Many teachers, given some flexibility by administrators, could teach very effectively using a textbook as a basic skeleton while using real books as the meat of the curriculum. Real books offer an opportunity to interact with an author, past or present, intelligent enough to write a book. Too often textbooks offer an opportunity to be bored with the least-common-denominator results of a committee tasked with creating a school book that offends no politically important constituencies while meeting minimum state standards for end-of-grade test preparation. Which books do you think students will find more interesting?

When students are introduced to excellent literature, a chain reaction can begin. One good books leads to another as the C.S. Lewis reader discovers Tolkien and the reader is hooked for life! Give young people words worth reading and they will become readers.
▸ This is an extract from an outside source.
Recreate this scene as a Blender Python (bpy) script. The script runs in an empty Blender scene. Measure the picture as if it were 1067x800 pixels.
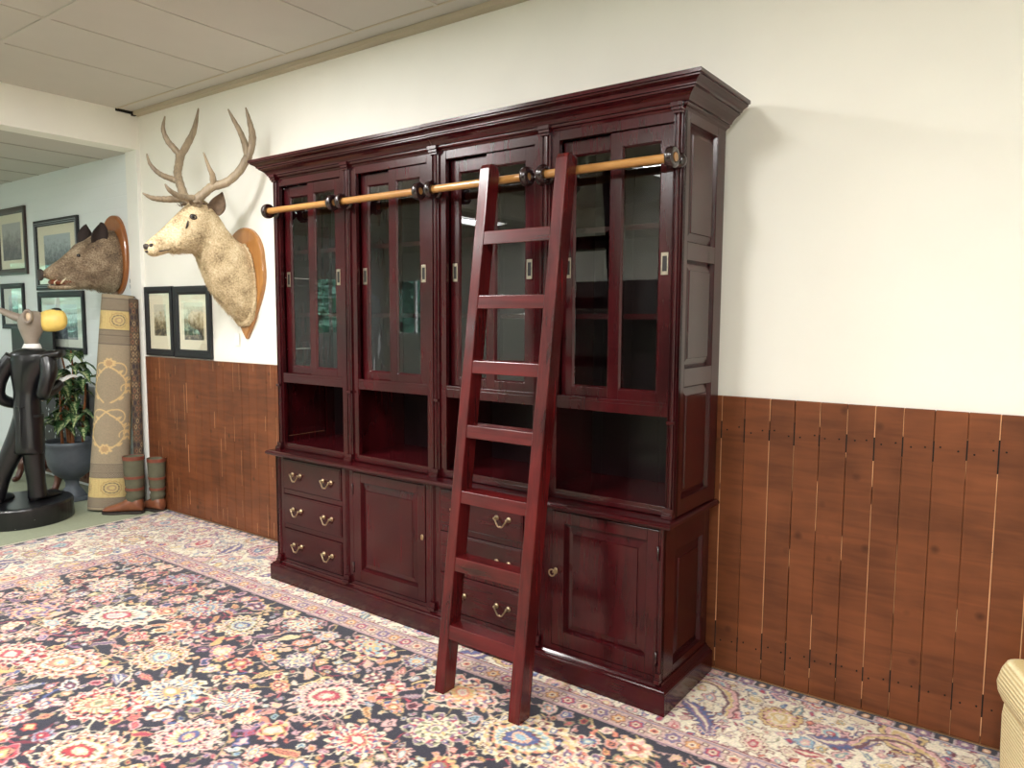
import bpy, math, random
import numpy as np
from mathutils import Vector, Matrix

random.seed(7)
rng = np.random.default_rng(11)
sc = bpy.context.scene
C = sc.collection

# ------------------------------------------------------------------ camera
CAM = Vector((2.3519, -3.0725, 1.5449))
RIGHT = Vector((0.81124221, 0.58468946, 0.00493042))
UP = Vector((-0.05750621, 0.0713914, 0.99578929))
FWD = Vector((-0.58187551, 0.80810984, -0.09153899))
cd = bpy.data.cameras.new('camera')
cd.sensor_fit = 'HORIZONTAL'
cd.sensor_width = 36.0
cd.lens = 767.3127 / 1067.0 * 36.0
cd.clip_start = 0.05
cam = bpy.data.objects.new('camera', cd)
C.objects.link(cam)
m = Matrix((RIGHT, UP, -FWD)).transposed().to_4x4()
m.translation = CAM
cam.matrix_world = m
sc.camera = cam

# ------------------------------------------------------------------ exposure and world
sc.view_settings.view_transform = 'Standard'
sc.view_settings.look = 'None'
sc.view_settings.gamma = 1.0
sc.view_settings.use_curve_mapping = False
sc.view_settings.exposure = 0.34
sc.cycles.use_denoising = True
sc.cycles.max_bounces = 10
sc.cycles.diffuse_bounces = 6
sc.cycles.glossy_bounces = 5
sc.cycles.transparent_max_bounces = 12
sc.cycles.sample_clamp_indirect = 6.0
wd = bpy.data.worlds.new('world')
sc.world = wd
wd.use_nodes = True
nt = wd.node_tree
bg = nt.nodes['Background']
bg.inputs[0].default_value = (0.80, 0.92, 1.0, 1)
bg.inputs[1].default_value = 3.6

PANEL_COL = (1.0, 0.985, 0.965)
# (x, y, watts): centres of the recessed 0.6 x 1.2 m light panels of the showroom ceiling
PANELS = [(-1.12, -1.83, 58), (0.68, -3.03, 62), (2.48, -3.03, 42),
          (-2.32, -3.03, 34), (-1.12, -5.43, 40), (2.48, -5.43, 40)]
BACK_PANELS = [(-5.65, -3.03, 16), (-4.20, -5.43, 24)]


def lin(r, g, b):
    f = lambda c: (c / 255 / 12.92) if c / 255 <= 0.04045 else ((c / 255 + 0.055) / 1.055) ** 2.4
    return (f(r), f(g), f(b), 1.0)


sun = bpy.data.lights.new('sun', 'SUN'); sun.energy = 9.0; sun.angle = 0.01
so_ = bpy.data.objects.new('sun', sun); C.objects.link(so_)
so_.rotation_euler = Vector((-0.72, 0.25, -0.80)).to_track_quat('-Z', 'Y').to_euler()   # falls on the hedge outside, over the roof

# ------------------------------------------------------------------ materials
def new_mat(name):
    mt = bpy.data.materials.new(name)
    mt.use_nodes = True
    n = mt.node_tree
    b = n.nodes['Principled BSDF']
    return mt, n, b


def plain(name, col, rough=0.5, metal=0.0, var=0.0, scale=20.0, bump=0.0, bscale=60.0, coat=0.0):
    mt, n, b = new_mat(name)
    b.inputs['Roughness'].default_value = rough
    b.inputs['Metallic'].default_value = metal
    b.inputs['Coat Weight'].default_value = coat
    b.inputs['Coat Roughness'].default_value = 0.08
    tc = n.nodes.new('ShaderNodeTexCoord')
    if var > 0:
        ns = n.nodes.new('ShaderNodeTexNoise')
        ns.inputs['Scale'].default_value = scale
        ns.inputs['Detail'].default_value = 5
        n.links.new(tc.outputs['Object'], ns.inputs['Vector'])
        rp = n.nodes.new('ShaderNodeValToRGB')
        rp.color_ramp.elements[0].position = 0.3
        rp.color_ramp.elements[1].position = 0.7
        rp.color_ramp.elements[0].color = tuple(c * (1 - var) for c in col[:3]) + (1,)
        rp.color_ramp.elements[1].color = tuple(min(1, c * (1 + var)) for c in col[:3]) + (1,)
        n.links.new(ns.outputs['Fac'], rp.inputs['Fac'])
        n.links.new(rp.outputs['Color'], b.inputs['Base Color'])
    else:
        b.inputs['Base Color'].default_value = col
    if bump > 0:
        nb = n.nodes.new('ShaderNodeTexNoise')
        nb.inputs['Scale'].default_value = bscale
        nb.inputs['Detail'].default_value = 4
        n.links.new(tc.outputs['Object'], nb.inputs['Vector'])
        bp = n.nodes.new('ShaderNodeBump')
        bp.inputs['Strength'].default_value = bump
        bp.inputs['Distance'].default_value = 0.01
        n.links.new(nb.outputs['Fac'], bp.inputs['Height'])
        n.links.new(bp.outputs['Normal'], b.inputs['Normal'])
    return mt


def wood(name, dark, light, axis='z', rough=0.25, coat=0.0, fine=40.0, long=1.6, bump=0.015, spec=0.5, p0=0.32, p1=0.72):
    mt, n, b = new_mat(name)
    b.inputs['Roughness'].default_value = rough
    b.inputs['Coat Weight'].default_value = coat
    b.inputs['Coat Roughness'].default_value = 0.1
    b.inputs['Specular IOR Level'].default_value = spec
    tc = n.nodes.new('ShaderNodeTexCoord')
    mp = n.nodes.new('ShaderNodeMapping')
    s = {'x': (long, fine, fine), 'y': (fine, long, fine), 'z': (fine, fine, long)}[axis]
    mp.inputs['Scale'].default_value = s
    n.links.new(tc.outputs['Object'], mp.inputs['Vector'])
    ns = n.nodes.new('ShaderNodeTexNoise')
    ns.inputs['Scale'].default_value = 1.0
    ns.inputs['Detail'].default_value = 6
    ns.inputs['Roughness'].default_value = 0.62
    ns.inputs['Distortion'].default_value = 0.6
    n.links.new(mp.outputs['Vector'], ns.inputs['Vector'])
    n2 = n.nodes.new('ShaderNodeTexNoise')
    n2.inputs['Scale'].default_value = 3.2
    n2.inputs['Detail'].default_value = 3
    n.links.new(tc.outputs['Object'], n2.inputs['Vector'])
    ad = n.nodes.new('ShaderNodeMath'); ad.operation = 'MULTIPLY_ADD'
    ad.inputs[1].default_value = 0.55
    n.links.new(n2.outputs['Fac'], ad.inputs[0])
    mu = n.nodes.new('ShaderNodeMath'); mu.operation = 'MULTIPLY'
    mu.inputs[1].default_value = 0.45
    n.links.new(ns.outputs['Fac'], mu.inputs[0])
    n.links.new(mu.outputs[0], ad.inputs[2])
    rp = n.nodes.new('ShaderNodeValToRGB')
    rp.color_ramp.elements[0].position = p0
    rp.color_ramp.elements[1].position = p1
    rp.color_ramp.elements[0].color = dark
    rp.color_ramp.elements[1].color = light
    n.links.new(ad.outputs[0], rp.inputs['Fac'])
    n.links.new(rp.outputs['Color'], b.inputs['Base Color'])
    bp = n.nodes.new('ShaderNodeBump')
    bp.inputs['Strength'].default_value = bump
    bp.inputs['Distance'].default_value = 0.004
    n.links.new(ns.outputs['Fac'], bp.inputs['Height'])
    n.links.new(bp.outputs['Normal'], b.inputs['Normal'])
    return mt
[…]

Math Textbooks: An Observation

As a graduate of Purdue's Schools of Engineering, I have seen more than my share of math books over the past 50 years. Mine in the seventies and eighties were relatively small and contained math, math, and more math. My children's math textbooks are larger than my college engineering books, yet contain less math. There are wide margins, colorful sidebars with (mathematically) irrelevant information about history, and occasionally: math!

Math textbooks are bigger than they have ever been, yet most lack a concise, precept-upon-precept presentation of mathematical concepts. In terms of information per pound of book, modern math books are a bad value. As textbooks become "Common Core Compatible" matters will become even worse.

Older math texts can be found at used bookstores. Just make sure you buy a really old book, since math standards declined steeply over the past thirty years.